Rebuilding Place in the Urban Space

"A community’s physical form, rather than its land uses, is its most intrinsic and enduring characteristic." [Katz, EPA] This blog focuses on place and placemaking and all that makes it work--historic preservation, urban design, transportation, asset-based community development, arts & cultural development, commercial district revitalization, tourism & destination development, and quality of life advocacy--along with doses of civic engagement and good governance watchdogging.

Tuesday, March 25, 2008

Social infrastructure (community benefits)

Not too long ago, I wrote a revision of my thinking on community benefits issues, in the blog entry Community Benefits Agreements (revised).

According to the interview with Peter Newman, Vancouver, BC has taken this one step further. All development projects are required to devote 5% of the budget for a project to the enhancement of "social infrastructure." In most cities, such benefits usually kick in only when there are very specific zoning changes. From the interview:

Q: Done well: The spaces in between the buildings are important?

A. Very, very important. And this is what they do brilliantly in Vancouver. They do that with the community. This is the interesting dynamic.

Five percent of the cost of any new development goes into what they call social infrastructure - the space in between buildings.
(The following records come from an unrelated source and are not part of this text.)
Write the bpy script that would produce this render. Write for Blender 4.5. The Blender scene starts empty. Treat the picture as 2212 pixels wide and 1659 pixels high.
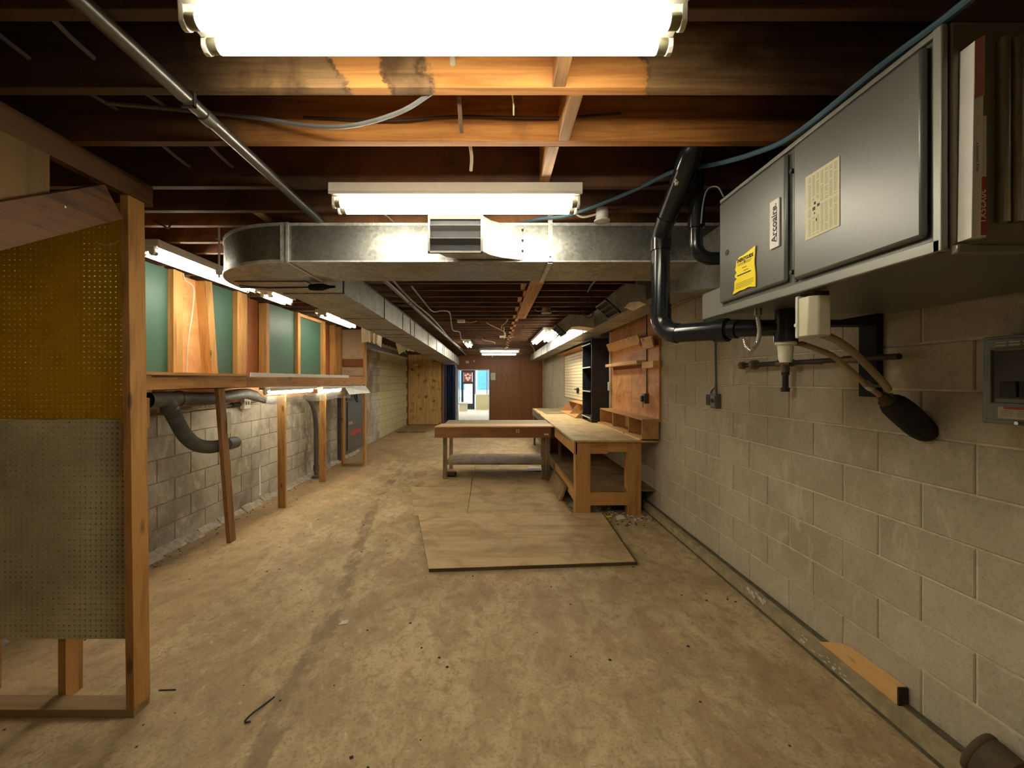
import bpy, bmesh, math, random
from mathutils import Vector, Matrix
random.seed(11)
SC = bpy.context.scene
COL = SC.collection
R = math.radians

# ---------------------------------------------------------------- camera
cam_d = bpy.data.cameras.new('camera')
cam = bpy.data.objects.new('camera', cam_d)
COL.objects.link(cam)
cam_d.sensor_fit = 'HORIZONTAL'
cam_d.sensor_width = 36.0
cam_d.lens = 895.0 / 2212.0 * 36.0
cam_d.shift_x = 39.0 / 2212.0
cam_d.shift_y = -8.5 / 2212.0
cam_d.clip_start = 0.02
cam_d.clip_end = 200
EYE = 1.55
cam.location = (0, 0, EYE)
cam.rotation_euler = (R(90), 0, 0)
SC.camera = cam

# ---------------------------------------------------------------- sky, exposure
TUBE = 36.0            # radiance of a lit fluorescent tube
TUBE_OLD = 30.0        # the ageing tubes of the nearest lamp
SKY = 8.0
W = bpy.data.worlds.new('world')
SC.world = W
W.use_nodes = True
wb = W.node_tree.nodes['Background']
wb.inputs[0].default_value = (0.62, 0.84, 1.0, 1)
wb.inputs[1].default_value = SKY
SC.view_settings.view_transform = 'Standard'
SC.view_settings.look = 'None'
SC.view_settings.exposure = 0.12
SC.view_settings.gamma = 1.0
SC.view_settings.use_curve_mapping = False
# daylight comes in through the shop window: a sampling portal for the sky
pd = bpy.data.lights.new('window_portal', 'AREA')
pd.shape = 'RECTANGLE'; pd.size = 4.6; pd.size_y = 2.4
pd.cycles.is_portal = True
po = bpy.data.objects.new('window_portal', pd)
COL.objects.link(po)
po.location = (-1.0, 22.3, 1.3)
po.rotation_euler = (R(90), 0, R(180))

# ---------------------------------------------------------------- materials
def srgb(r, g, b):
    f = lambda c: (c / 12.92) if c <= 0.04045 else ((c + 0.055) / 1.055) ** 2.4
    return (f(r / 255), f(g / 255), f(b / 255), 1)

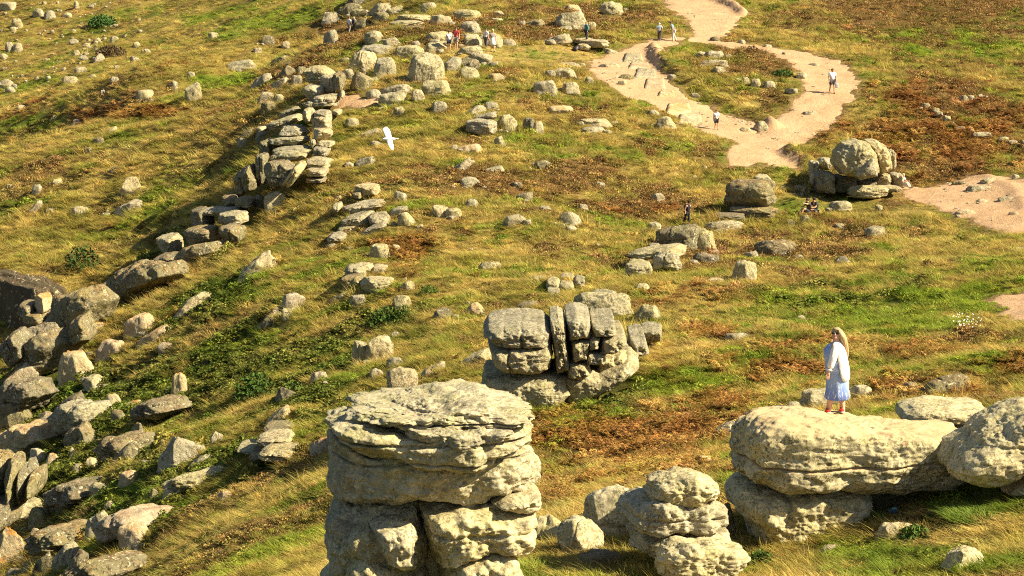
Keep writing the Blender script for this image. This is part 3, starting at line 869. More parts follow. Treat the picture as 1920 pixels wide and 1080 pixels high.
# ------------------------------------------------------------------ stacked tower on the ridge
e, b = outcrop(555, 392, 158, 'tall tower of stacked rounded slabs on the ridge left of the gull', 'rock_tower', 'tor')
for bx, d, k, mt, tl in (((569,122,629,160),182,'r','g',0),((600,139,634,176),181,'b','p',0),((624,136,647,174),181.5,'b','d',0),((567,157,610,190),180,'b','g',0),((589,175,638,197),178.5,'s','p',-6),((566,184,636,204),179,'s','g',-6),
   ((638,169,646,186),179,'r','p',0),((624,204,641,217),177,'b','p',0),((524,198,564,224),176,'s','g',-25),((499,212,569,248),159,'s','g',-22),((568,201,591,235),158.2,'r','p',12),((522,233,582,261),158.4,'r','g',-8),
   ((502,251,582,277),158.2,'s','g',-8),((493,258,530,284),158.4,'r','g',0),((511,270,582,293),158,'s','g',-10),((506,276,588,309),157.6,'s','g',-9),((482,236,498,247),158,'r','g',0),((480,245,503,272),158,'b','d',0),((486,262,512,300),158.6,'b','d',0),
   ((480,286,504,350),157.6,'c','d',0),((496,298,556,356),157.2,'b','d',0),((530,299,576,356),156.2,'s','g',-58),((590,205,622,227),159,'b','p',0),((584,216,622,247),158.8,'b','p',0),((587,238,624,264),158.6,'r','p',0),((596,262,628,278),158.6,'s','p',0),
   ((588,273,619,296),158.6,'b','p',0),((583,258,593,280),157.6,'c','g',0),((574,294,625,319),158,'b','p',-5),((573,313,618,333),158,'b','p',-5),((574,328,615,345),158,'s','p',-6),((440,306,486,372),158.4,'b','d',-20)):
    rock_part(e, b, 'block', bx, d, 4.0 if bx[2] - bx[0] > 40 else 3.2, k, mt, yaw=10, tilt=tl, res=1.9, rough=.8)
B(494,357,547,395,'b','p','sunlit angular block at the foot of the stacked tower', yaw=-8, tilt=-10)
B(478,364,499,394,'b','d','dark block beside the sunlit angular block below the tower')
# dark ridge crest
e, b = outcrop(410, 470, 152, 'dark blocky crest stepping down the ridge below the stacked tower', 'rock_crest', 'outcrop')
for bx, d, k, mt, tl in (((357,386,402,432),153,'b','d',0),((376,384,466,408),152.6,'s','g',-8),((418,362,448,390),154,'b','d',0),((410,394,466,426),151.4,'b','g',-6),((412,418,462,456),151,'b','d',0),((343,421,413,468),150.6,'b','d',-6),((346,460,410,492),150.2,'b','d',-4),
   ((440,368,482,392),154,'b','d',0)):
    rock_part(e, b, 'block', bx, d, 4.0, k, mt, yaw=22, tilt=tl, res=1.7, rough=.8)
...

What you can do in landscaping, the cycle paths, the community centers...they've even built schools with it. But the local community decides what to do with it.
So if the local community has stake in density, there's no NIMBY there anymore: You want to go 40 stories? Well, maybe you could go to 50 stories, so we can have more money for our purposes.


It's a very different dynamic, which is why they've achieved high densities and very brilliant on the ground walkable neighborhoods.